Kommunalwahlen in Ungarn: Orbán, Orbán über alles

Bei den Kommunalwahlen gewinnt die regierende Fidesz an Boden. Zweite Kraft werden die Neonazis von Jobbik, während die Linke schlicht untergeht.

Victor Orbán verlässt das Wahllokal – als Gewinner. Bild: reuters

WIEN taz | Ungarn wird auch auf kommunaler Ebene fast flächendeckend von Premier Viktor Orbáns Partei Fidesz regiert werden. Zweite Kraft im Land ist nach den Gemeindewahlen vom vergangenen Sonntag die rechtsextreme Jobbik. Die Linksopposition präsentierte sich zersplittert und verfehlte klar das Ziel, zumindest in der Hauptstadt eine Mehrheit zu erringen. Die Wahlbeteiligung von 42 Prozent, die geringste der letzten 20 Jahre, relativiert den Triumph der Regierungspartei.

Noch Sonntagabend sprach Orbán vom „dritten Sieg in diesem Jahr“, nach den Parlamentswahlen im April und den Europawahlen im Mai. Seine Ankündigung, „in den nächsten vier Jahren werden wir Ungarn groß machen“, verstehen Kommentatoren als Versprechen, den Konfrontationskurs gegen Brüssel und europäische Werte zu verstärken.

In Budapest gingen 17 der 23 Bezirke in der Hauptstadt an Fidesz. Der Plan der Opposition, das weltoffene Budapest, wo die dumpfen nationalistischen Töne der Regierung zunehmend auf Ablehnung stoßen, politisch wieder zu wenden, schlug fehl. Selbst Orbán hatte offenbar mit dieser Eventualität gerechnet und rechtzeitig durch eine Wahlrechtsreform vorgesorgt. Denn der Gemeinderat wird nicht mehr gewählt, sondern durch ein verwirrendes Delegiertensystem besetzt. Mit 49 Prozent der Stimmen sicherte sich Fidesz 20 von 33 Mandaten.

Von den 19 größeren Städten bleibt einzig Szeged im Süden von der sozialdemokratischen MSZP regiert. Knapp über 30 mittlere Gemeinden konnten linke Mehrheiten verteidigen oder erobern.
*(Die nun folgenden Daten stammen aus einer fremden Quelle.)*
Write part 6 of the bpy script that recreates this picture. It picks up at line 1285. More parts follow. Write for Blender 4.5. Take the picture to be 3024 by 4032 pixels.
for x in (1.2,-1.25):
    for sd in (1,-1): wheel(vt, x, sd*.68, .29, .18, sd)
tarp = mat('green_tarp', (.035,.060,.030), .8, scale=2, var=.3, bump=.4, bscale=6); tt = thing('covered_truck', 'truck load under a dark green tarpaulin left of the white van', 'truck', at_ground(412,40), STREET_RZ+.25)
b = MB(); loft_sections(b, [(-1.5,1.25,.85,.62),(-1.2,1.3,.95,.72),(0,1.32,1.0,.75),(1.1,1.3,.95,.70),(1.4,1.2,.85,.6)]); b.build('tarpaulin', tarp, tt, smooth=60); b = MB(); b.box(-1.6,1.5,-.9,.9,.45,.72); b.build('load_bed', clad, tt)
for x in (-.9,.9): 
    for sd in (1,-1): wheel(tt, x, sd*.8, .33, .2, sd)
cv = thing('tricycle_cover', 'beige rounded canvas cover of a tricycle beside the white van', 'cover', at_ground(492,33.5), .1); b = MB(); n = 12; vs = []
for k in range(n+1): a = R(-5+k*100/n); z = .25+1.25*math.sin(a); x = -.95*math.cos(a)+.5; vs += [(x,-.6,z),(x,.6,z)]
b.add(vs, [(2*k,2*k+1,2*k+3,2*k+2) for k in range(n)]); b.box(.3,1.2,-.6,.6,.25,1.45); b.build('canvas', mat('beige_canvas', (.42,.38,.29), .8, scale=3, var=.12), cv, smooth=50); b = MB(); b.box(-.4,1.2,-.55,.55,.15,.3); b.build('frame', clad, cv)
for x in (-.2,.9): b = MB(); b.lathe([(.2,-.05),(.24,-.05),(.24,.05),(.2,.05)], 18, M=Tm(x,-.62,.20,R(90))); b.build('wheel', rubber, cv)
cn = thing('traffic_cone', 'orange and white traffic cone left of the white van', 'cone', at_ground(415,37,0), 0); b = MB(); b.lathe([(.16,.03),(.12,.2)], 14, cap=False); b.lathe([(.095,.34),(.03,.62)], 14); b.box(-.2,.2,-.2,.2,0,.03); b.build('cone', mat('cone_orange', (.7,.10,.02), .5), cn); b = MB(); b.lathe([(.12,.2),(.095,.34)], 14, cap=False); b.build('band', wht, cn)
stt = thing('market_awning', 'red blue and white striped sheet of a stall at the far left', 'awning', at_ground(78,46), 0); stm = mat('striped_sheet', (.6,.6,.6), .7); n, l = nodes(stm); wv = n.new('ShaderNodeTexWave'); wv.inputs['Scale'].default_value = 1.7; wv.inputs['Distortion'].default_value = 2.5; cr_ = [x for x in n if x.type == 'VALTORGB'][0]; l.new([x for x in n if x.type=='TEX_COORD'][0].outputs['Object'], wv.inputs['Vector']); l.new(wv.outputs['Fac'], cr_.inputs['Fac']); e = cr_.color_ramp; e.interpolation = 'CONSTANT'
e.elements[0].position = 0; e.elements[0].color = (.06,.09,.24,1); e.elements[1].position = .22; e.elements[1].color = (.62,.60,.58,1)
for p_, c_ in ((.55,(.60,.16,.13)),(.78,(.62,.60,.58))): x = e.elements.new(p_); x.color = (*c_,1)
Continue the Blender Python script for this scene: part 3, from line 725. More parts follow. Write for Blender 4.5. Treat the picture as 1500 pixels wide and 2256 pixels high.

Zufrieden sein kann hingegen die neonazistische Jobbik, die 13 Bürgermeister direkt und etwa 10 weitere über parteilose Kandidaten aus dem rechtsextremen Milieu stellt, in 15 von 19 Komitaten wurde die Faschistenpartei sogar zur zweitstärksten Kraft.

Orbán hatte im Wahlkampf gute Stimmung verbreitet. Über Kossuth Rádió, das quasi ein Monopol innehat, verkündete er jede Woche in der Sendung „180 Minuten“ – im Volksmund Orbáns „Freitagsgebet“ – die Wohltaten der Regierung. Um nicht die Stimmung zu verderben, hielt das Statistische Zentralamt den alljährlich im September veröffentlichten Armutsbericht aus „Gründen der Personaleffizienz und zur Kostenersparnis“ zurück.